- WHAT YOU HAVE TO DO
Return the whole listing, keeping every character the same.

- DATASET CONTENT
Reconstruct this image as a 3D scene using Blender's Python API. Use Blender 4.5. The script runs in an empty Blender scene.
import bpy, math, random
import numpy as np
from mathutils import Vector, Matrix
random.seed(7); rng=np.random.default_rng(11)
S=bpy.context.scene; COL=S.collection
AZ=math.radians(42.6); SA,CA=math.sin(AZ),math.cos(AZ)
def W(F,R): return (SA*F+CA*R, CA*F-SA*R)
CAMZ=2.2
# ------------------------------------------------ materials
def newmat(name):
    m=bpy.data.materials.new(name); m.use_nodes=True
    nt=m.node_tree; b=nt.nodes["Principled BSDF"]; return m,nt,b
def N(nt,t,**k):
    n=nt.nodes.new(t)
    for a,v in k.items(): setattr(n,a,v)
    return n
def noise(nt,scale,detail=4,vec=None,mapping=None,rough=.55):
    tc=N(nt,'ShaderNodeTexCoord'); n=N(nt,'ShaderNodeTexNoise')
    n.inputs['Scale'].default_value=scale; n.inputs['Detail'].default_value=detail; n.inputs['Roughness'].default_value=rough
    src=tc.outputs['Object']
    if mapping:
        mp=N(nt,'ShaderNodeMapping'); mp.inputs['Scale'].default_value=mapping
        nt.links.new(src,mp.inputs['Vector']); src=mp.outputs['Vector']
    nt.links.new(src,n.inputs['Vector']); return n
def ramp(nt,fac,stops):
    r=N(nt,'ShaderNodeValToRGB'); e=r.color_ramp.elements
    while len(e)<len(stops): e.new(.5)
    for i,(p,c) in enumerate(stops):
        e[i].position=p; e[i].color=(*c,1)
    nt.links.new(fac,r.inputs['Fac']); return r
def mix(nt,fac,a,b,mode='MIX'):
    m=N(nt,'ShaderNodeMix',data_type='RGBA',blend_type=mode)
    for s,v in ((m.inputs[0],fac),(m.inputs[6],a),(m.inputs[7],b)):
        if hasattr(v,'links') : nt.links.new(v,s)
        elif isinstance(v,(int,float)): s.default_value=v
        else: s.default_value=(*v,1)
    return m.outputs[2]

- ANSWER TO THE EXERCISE
Reconstruct this image as a 3D scene using Blender's Python API. Use Blender 4.5. The script runs in an empty Blender scene.
import bpy, math, random
import numpy as np
from mathutils import Vector, Matrix
random.seed(7); rng=np.random.default_rng(11)
S=bpy.context.scene; COL=S.collection
AZ=math.radians(42.6); SA,CA=math.sin(AZ),math.cos(AZ)
def W(F,R): return (SA*F+CA*R, CA*F-SA*R)
CAMZ=2.2
# ------------------------------------------------ materials
def newmat(name):
    m=bpy.data.materials.new(name); m.use_nodes=True
    nt=m.node_tree; b=nt.nodes["Principled BSDF"]; return m,nt,b
def N(nt,t,**k):
    n=nt.nodes.new(t)
    for a,v in k.items(): setattr(n,a,v)
    return n
def noise(nt,scale,detail=4,vec=None,mapping=None,rough=.55):
    tc=N(nt,'ShaderNodeTexCoord'); n=N(nt,'ShaderNodeTexNoise')
    n.inputs['Scale'].default_value=scale; n.inputs['Detail'].default_value=detail; n.inputs['Roughness'].default_value=rough
    src=tc.outputs['Object']
    if mapping:
        mp=N(nt,'ShaderNodeMapping'); mp.inputs['Scale'].default_value=mapping
        nt.links.new(src,mp.inputs['Vector']); src=mp.outputs['Vector']
    nt.links.new(src,n.inputs['Vector']); return n
def ramp(nt,fac,stops):
    r=N(nt,'ShaderNodeValToRGB'); e=r.color_ramp.elements
    while len(e)<len(stops): e.new(.5)
    for i,(p,c) in enumerate(stops):
        e[i].position=p; e[i].color=(*c,1)
    nt.links.new(fac,r.inputs['Fac']); return r
def mix(nt,fac,a,b,mode='MIX'):
    m=N(nt,'ShaderNodeMix',data_type='RGBA',blend_type=mode)
    for s,v in ((m.inputs[0],fac),(m.inputs[6],a),(m.inputs[7],b)):
        if hasattr(v,'links') : nt.links.new(v,s)
        elif isinstance(v,(int,float)): s.default_value=v
        else: s.default_value=(*v,1)
    return m.outputs[2]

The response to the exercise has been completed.